LEARY: Williams, Pilarz doing solid job determining Marquette’s athletic future

When I arrived on campus as a freshman in the fall of 2011, Marquette was in a time of major transition. With the retirement of University President Rev. Robert A. Wild and the resignation of Steve Cottingham, former athletic director, Marquette was undergoing change in two crucial offices.

The hiring of the Rev. Scott Pilarz as the new president filled the vacancy at the top of the Marquette food chain. I went to Pilarz’s inauguration in September 2011, and he delivered a message of reflection, imagination and transformation.

In early December 2011, Marquette named Larry Williams director of athletics. Williams brought confidence and experience to an athletic department sorely needing both during an awkward period of conference realignment and sexual abuse allegations.

A little more than a year later, all of the hard work Williams and Pilarz put into Marquette’s athletic situation has paid off.

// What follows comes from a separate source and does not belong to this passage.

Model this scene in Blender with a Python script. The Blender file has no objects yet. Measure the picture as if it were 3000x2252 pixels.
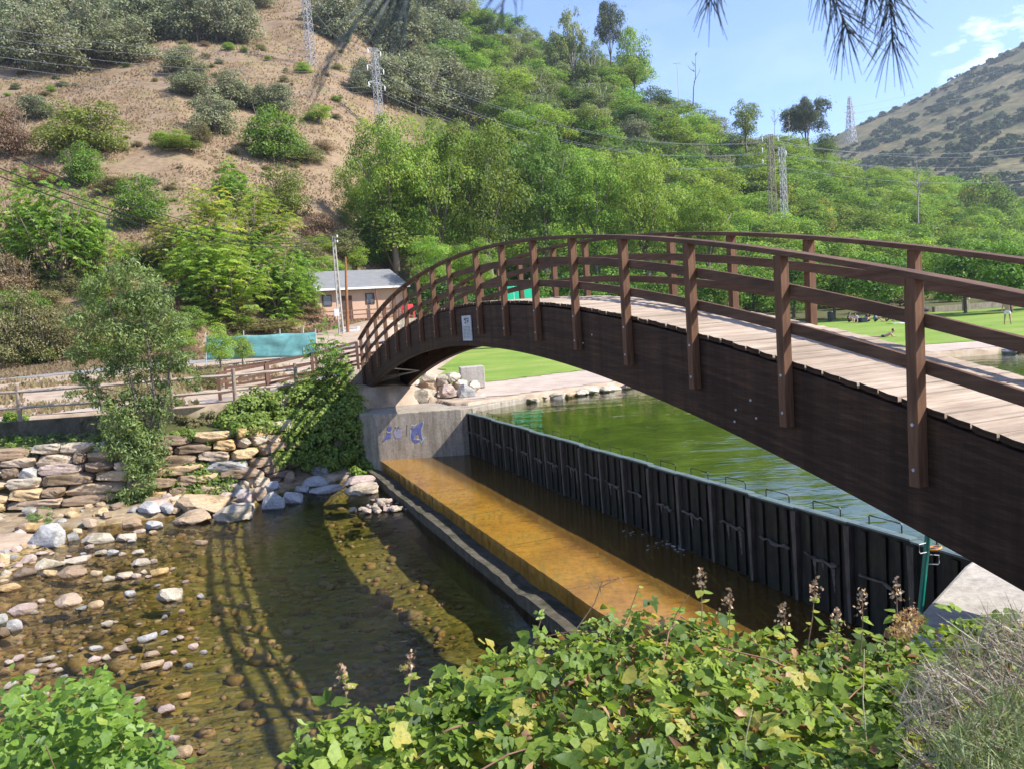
import bpy, math, random
import numpy as np
from mathutils import Vector, Matrix
rng = np.random.default_rng(7); random.seed(7)
R = math.radians
sc = bpy.context.scene
COL = sc.collection
FX, PIT, ROL = 2286.7, 0.0827, 0.0688      # focal length in photo pixels, camera pitch and roll
ZR, ZP, ZA = -4.72, -2.90, -4.22           # river level, pool level, weir apron top (camera eye is z = 0)
# ---------------------------------------------------------------- basic helpers
def ray(x, y):
    a, b = x-1500., y-1126.; c, s = math.cos(ROL), math.sin(ROL)
    x_, y_ = c*a-s*b, s*a+c*b
    u, v = x_/FX, -y_/FX
    return np.array([u, math.cos(PIT)+v*math.sin(PIT), -math.sin(PIT)+v*math.cos(PIT)])
def onz(x, y, z): d = ray(x, y); return d*(z/d[2])
def ony(x, y, Y): d = ray(x, y); return d*(Y/d[1])
TH = -0.367
U2 = np.array([math.sin(TH), math.cos(TH)]); N2 = np.array([U2[1], -U2[0]]); O2 = np.array([3.1633, 6.0669])
def BF(s, q, z): p = O2+U2*s+N2*q; return (p[0], p[1], z)
def sq(x, y):
    dx, dy = x-O2[0], y-O2[1]
    return dx*U2[0]+dy*U2[1], dx*N2[0]+dy*N2[1]
def deck(s): return -0.8963+0.2342*s-0.0106*s*s
def soffit(s): return -0.5-0.0113*(s-11.3)**2
def sstep(e0, e1, x): t = np.clip((x-e0)/(e1-e0), 0, 1); return t*t*(3-2*t)
def vnoise(x, y, seed=0):
    x = np.asarray(x, float); y = np.asarray(y, float)
    xi = np.floor(x).astype(np.int64); yi = np.floor(y).astype(np.int64); xf = x-xi; yf = y-yi
    def h(a, b):
        n = (a*374761393+b*668265263+seed*974634777) & 0x7fffffff
        n = ((n ^ (n >> 13))*1274126177) & 0x7fffffff
        return ((n ^ (n >> 16)) & 0xffff)/65535.
    u = xf*xf*(3-2*xf); v = yf*yf*(3-2*yf)
    return (h(xi, yi)*(1-u)+h(xi+1, yi)*u)*(1-v)+(h(xi, yi+1)*(1-u)+h(xi+1, yi+1)*u)*v
def fbm(x, y, o=4, seed=0):
    s = 0; a = .5; f = 1.
    for i in range(o): s = s+a*vnoise(np.asarray(x)*f+i*17.3, np.asarray(y)*f-i*9.1, seed+i); a *= .5; f *= 2.03
    return s
def prop(o, label=None, cat=None, group=None, kind=None):
    if label: o['label'] = label
    if cat: o['category'] = cat
    if group: o['group'] = group
    if kind: o['kind'] = kind
    return o
def link(o, parent=None):
    COL.objects.link(o)
    if parent is not None: o.parent = parent
    return o
def rawmesh(name, V, F, mat=None, smooth=False):
    me = bpy.data.meshes.new(name)
    V = np.asarray(V, np.float32)
    if isinstance(F, np.ndarray):
        n, k = F.shape
        me.vertices.add(len(V)); me.vertices.foreach_set('co', V.ravel())
        me.loops.add(n*k); me.loops.foreach_set('vertex_index', F.astype(np.int32).ravel())
        me.polygons.add(n); me.polygons.foreach_set('loop_start', np.arange(0, n*k, k, dtype=np.int32))
        me.update(calc_edges=True); me.validate()
    else:
        me.from_pydata([tuple(v) for v in V.tolist()], [], F); me.update()
    if smooth: me.polygons.foreach_set('use_smooth', [True]*len(me.polygons))
    if mat: me.materials.append(mat)
    return me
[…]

Ever since the initial announcements of Big East departures for opportunities to make more money on football, being a supporter of Marquette athletics has been a powerless endeavor. We watched inferior athletic schools like Rutgers and Pittsburgh find cushy landing spots in the Big Ten and ACC while we were forced to reconcile ourselves with being considered equal to inferior programs like Central Florida, Tulane and Southern Methodist. In a December interview with ESPN 540, Williams talked about the weakness of the additions.

“I was not pleased that we issued an invitation to Tulane without any diligence to what effect that would have on our basketball product, the draw on our RPI and other such things,” Williams said. “I was disappointed that I wasn’t able to participate as a member of the conference in the deliberation that went into adding that.”

The basketball situation of the future Big East insults the rich and successful history of the program Al McGuire built in the 1970s and discredits Marquette’s other nationally recognized programs, like men’s and women’s soccer and women’s volleyball.

Williams and Pilarz realized that, and so did the six other Catholic Big East schools. The ‘Catholic 7’ blossomed as a result.

Marquette is on the verge of forming a powerhouse basketball conference with historically elite programs like Georgetown, Villanova and St. John’s. The potential additions of schools like Xavier, Butler, St. Louis and Creighton only add to the basketball prestige of the new conference jokingly referred to as the “Big Priest.”

Regardless of how this realignment plays out, I’m confident knowing that my university made two great hires to secure the future of athletics and the university as a whole. That’s something we can all rally behind.